Este é o primeiro passo que permite inferir parte da identificação de algumas pessoas. Quão grande é a diferença? Se for considerável, então é sinal que há elementos que têm um salário muito mais elevado do que a média. Poderá ser a comissão executiva? Será o presidente da empresa? Com o cruzamento de outras fontes de dados, talvez até seja possível chegar à identificação das pessoas e dos salários – o que é mau ao nível da privacidade.
É aqui que entra a chamada privacidade diferencial. É uma fórmula matemática que garante que o mesmo pedido de informação feito a duas bases de dados ligeiramente diferentes – em apenas um utilizador, por exemplo –, vai ter respostas muito semelhantes, protegendo assim a privacidade dos indivíduos.
Em resumo, esta tecnologia permite criar estatísticas agregadas a partir de conjuntos de dados que contêm informações privadas e sensíveis, seja o salário ou a localização do utilizador. E é uma ferramenta que pode ajudar as empresas a rentabilizarem os dados que têm em novos serviços de valor acrescentado, ao mesmo tempo que garante que essas informações não podem ser usadas para distinguir ou reidentificar um utilizador.

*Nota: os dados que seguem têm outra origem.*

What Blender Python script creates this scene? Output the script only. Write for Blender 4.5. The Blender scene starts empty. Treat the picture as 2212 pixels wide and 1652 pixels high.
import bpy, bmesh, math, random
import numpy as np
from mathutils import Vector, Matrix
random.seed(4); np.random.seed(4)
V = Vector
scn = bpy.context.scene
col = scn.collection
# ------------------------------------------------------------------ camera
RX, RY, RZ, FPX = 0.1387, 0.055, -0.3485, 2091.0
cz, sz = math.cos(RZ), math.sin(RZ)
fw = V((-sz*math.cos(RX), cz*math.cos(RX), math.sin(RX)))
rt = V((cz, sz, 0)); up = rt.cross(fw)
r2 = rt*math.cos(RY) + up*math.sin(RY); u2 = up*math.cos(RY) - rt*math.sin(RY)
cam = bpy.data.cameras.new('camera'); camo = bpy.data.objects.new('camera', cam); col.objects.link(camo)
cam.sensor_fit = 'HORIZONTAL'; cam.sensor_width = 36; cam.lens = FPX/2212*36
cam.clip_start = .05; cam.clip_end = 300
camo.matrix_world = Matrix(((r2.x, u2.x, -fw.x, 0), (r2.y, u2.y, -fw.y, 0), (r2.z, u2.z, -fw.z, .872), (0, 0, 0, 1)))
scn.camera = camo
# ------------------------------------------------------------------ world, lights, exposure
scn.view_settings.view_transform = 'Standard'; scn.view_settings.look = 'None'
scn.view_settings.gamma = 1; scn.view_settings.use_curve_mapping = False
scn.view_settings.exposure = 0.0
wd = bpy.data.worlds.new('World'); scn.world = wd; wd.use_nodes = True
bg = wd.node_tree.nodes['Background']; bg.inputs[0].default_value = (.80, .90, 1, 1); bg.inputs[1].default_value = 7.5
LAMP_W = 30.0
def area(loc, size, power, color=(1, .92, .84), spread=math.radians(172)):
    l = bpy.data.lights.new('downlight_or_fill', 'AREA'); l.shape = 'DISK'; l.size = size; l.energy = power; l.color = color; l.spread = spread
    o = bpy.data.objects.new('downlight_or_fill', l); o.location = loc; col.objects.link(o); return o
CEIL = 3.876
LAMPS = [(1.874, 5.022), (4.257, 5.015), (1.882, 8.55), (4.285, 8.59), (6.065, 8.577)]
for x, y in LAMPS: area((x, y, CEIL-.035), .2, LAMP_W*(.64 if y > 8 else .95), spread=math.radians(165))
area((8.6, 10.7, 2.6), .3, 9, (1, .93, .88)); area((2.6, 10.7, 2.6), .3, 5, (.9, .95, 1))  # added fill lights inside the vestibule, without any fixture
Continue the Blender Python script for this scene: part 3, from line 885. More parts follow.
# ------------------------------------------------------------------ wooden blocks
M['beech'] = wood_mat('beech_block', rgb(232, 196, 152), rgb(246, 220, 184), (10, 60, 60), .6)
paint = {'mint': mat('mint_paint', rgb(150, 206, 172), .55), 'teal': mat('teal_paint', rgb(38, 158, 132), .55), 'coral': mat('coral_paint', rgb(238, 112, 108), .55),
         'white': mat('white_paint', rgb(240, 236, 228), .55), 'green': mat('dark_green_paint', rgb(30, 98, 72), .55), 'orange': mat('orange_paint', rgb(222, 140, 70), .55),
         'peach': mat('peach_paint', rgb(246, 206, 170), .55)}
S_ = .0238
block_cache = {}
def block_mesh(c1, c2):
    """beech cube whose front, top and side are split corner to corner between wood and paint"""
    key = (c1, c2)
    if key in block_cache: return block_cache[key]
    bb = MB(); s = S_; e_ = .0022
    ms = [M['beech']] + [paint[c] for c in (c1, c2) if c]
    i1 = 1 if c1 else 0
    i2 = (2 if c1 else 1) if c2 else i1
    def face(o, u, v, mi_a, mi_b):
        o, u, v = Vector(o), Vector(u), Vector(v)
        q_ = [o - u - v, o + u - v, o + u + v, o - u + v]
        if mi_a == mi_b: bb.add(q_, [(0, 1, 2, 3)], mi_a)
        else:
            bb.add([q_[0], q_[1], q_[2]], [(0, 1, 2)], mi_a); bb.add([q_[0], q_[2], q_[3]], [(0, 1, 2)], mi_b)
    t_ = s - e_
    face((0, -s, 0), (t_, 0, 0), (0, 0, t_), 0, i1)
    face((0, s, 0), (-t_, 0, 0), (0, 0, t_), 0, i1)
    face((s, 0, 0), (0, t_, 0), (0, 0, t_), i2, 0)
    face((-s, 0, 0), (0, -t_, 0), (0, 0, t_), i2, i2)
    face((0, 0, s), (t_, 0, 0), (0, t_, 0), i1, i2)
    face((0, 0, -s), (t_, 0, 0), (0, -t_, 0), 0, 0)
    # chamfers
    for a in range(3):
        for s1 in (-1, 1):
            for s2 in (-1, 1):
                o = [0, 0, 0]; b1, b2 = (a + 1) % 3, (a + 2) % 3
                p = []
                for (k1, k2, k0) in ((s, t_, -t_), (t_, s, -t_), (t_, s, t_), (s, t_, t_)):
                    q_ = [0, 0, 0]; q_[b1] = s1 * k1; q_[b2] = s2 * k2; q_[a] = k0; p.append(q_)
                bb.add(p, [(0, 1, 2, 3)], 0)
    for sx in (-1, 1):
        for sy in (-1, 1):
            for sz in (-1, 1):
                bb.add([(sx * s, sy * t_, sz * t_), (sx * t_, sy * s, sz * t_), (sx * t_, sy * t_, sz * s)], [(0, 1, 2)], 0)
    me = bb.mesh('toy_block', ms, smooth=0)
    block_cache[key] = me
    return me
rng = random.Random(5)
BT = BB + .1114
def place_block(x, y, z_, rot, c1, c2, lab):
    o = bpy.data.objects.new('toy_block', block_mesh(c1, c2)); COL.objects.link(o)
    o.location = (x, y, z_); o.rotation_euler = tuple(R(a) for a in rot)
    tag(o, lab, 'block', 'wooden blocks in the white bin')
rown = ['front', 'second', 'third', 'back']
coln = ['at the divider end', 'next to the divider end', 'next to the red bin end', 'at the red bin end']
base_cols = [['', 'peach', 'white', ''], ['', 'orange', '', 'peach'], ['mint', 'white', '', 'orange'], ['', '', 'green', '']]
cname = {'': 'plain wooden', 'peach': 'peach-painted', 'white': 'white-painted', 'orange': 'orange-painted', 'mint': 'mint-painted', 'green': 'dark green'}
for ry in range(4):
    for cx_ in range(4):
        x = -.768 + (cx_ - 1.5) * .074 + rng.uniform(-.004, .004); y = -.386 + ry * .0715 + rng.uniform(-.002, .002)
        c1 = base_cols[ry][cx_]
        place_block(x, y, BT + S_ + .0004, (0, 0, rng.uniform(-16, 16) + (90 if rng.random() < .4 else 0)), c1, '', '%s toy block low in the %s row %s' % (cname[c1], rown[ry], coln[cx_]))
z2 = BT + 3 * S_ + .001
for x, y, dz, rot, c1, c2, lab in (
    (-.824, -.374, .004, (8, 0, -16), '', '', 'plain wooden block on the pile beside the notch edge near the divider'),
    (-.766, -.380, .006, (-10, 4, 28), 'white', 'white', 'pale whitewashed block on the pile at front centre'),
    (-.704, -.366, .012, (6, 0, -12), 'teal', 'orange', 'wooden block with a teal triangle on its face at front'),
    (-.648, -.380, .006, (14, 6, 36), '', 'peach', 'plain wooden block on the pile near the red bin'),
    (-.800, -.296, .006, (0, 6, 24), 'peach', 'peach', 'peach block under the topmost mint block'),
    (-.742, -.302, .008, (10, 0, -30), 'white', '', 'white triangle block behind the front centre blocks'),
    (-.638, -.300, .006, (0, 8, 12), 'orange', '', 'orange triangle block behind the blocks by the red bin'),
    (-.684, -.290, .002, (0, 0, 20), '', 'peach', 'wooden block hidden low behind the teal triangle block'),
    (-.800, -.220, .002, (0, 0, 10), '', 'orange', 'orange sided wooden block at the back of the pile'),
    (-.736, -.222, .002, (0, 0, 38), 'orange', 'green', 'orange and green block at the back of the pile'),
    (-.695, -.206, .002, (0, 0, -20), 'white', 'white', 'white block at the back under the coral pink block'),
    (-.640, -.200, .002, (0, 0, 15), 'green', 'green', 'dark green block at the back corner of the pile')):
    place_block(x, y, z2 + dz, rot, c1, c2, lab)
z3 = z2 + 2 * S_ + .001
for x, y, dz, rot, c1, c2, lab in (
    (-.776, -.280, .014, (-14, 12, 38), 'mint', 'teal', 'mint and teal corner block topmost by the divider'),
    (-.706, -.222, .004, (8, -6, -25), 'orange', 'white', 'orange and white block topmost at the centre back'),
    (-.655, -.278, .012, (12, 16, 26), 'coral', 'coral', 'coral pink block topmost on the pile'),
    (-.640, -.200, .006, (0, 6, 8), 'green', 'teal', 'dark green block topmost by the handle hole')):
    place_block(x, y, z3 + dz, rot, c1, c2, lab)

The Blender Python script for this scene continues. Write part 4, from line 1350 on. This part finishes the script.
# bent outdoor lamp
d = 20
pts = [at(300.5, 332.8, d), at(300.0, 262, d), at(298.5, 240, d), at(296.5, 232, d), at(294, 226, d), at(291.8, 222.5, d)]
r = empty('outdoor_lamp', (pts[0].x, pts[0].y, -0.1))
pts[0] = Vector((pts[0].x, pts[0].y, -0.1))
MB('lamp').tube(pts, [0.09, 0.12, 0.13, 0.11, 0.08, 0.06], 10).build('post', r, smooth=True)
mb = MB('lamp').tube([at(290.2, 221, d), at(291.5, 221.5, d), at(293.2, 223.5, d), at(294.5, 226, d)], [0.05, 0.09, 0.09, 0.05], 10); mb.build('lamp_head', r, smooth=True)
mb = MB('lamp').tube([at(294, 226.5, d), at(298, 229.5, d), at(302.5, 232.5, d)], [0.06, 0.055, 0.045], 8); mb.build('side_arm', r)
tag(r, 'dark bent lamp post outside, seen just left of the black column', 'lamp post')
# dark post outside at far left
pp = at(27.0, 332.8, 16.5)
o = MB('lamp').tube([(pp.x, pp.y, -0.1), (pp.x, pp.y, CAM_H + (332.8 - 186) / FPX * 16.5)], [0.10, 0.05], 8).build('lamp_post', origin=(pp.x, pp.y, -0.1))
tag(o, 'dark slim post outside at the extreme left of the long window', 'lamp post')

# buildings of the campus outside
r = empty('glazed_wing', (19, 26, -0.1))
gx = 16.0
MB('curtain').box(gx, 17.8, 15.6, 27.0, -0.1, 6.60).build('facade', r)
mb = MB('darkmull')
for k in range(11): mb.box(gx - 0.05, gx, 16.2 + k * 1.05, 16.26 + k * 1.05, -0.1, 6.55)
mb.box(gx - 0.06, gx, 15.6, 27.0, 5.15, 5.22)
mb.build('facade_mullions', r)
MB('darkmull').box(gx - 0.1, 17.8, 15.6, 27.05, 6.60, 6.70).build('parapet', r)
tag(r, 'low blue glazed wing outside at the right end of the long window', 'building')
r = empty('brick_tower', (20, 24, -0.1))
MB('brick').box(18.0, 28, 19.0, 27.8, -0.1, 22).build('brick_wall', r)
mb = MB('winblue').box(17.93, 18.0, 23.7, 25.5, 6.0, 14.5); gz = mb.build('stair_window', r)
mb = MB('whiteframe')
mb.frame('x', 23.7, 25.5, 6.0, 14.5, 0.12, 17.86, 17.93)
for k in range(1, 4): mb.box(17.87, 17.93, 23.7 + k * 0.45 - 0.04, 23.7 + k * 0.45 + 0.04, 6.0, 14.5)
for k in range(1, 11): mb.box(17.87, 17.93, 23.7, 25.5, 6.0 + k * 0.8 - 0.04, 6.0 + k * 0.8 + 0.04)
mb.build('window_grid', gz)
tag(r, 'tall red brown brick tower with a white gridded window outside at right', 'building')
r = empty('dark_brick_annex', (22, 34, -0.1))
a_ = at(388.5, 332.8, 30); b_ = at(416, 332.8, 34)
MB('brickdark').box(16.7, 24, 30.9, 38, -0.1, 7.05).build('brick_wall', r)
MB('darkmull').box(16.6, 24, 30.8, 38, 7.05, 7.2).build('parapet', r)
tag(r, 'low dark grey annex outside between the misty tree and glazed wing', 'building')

«A privacidade diferencial protege a presença ou não presença de um indivíduo numa base de dados», explicou Miguel Guevara, gestor de produto de privacidade da Google, em entrevista à Exame Informática. A própria gigante norte-americana usa este sistema no Google Maps – é assim que calcula o nível de afluência, por horário, de um restaurante ou de local turístico, mas sem que seja possível perceber quem é que lá está.
Não foi a Google a inventar esta técnica – há uma década que tem sido desenvolvida em ambiente académico. A grande novidade não é a técnica em si, mas o que a Google decidiu fazer com a tecnologia que desenvolveu: oferecê-la sem qualquer contrapartida e em código aberto. Porquê? Para que qualquer programador, empresa ou organização possa dar maior proteção e privacidade aos dados dos quais são donos.
Através de algoritmos, uma ferramenta de privacidade diferencial é capaz de identificar quais são os elementos que se destacam numa determinada base de dados e acrescentar ruído – positivo ou negativo – para que aos olhos de um pedido externo sejam semelhantes e protejam a informação de utilizadores específicos. Tomando como exemplo o Palácio de Queluz, sabemos quais as horas mais movimentadas, mas não as pessoas que lá estão ou que por lá passaram naquele horário específico. «É uma forma muito forte de anonimizar os dados», sublinhou Miguel Guevara.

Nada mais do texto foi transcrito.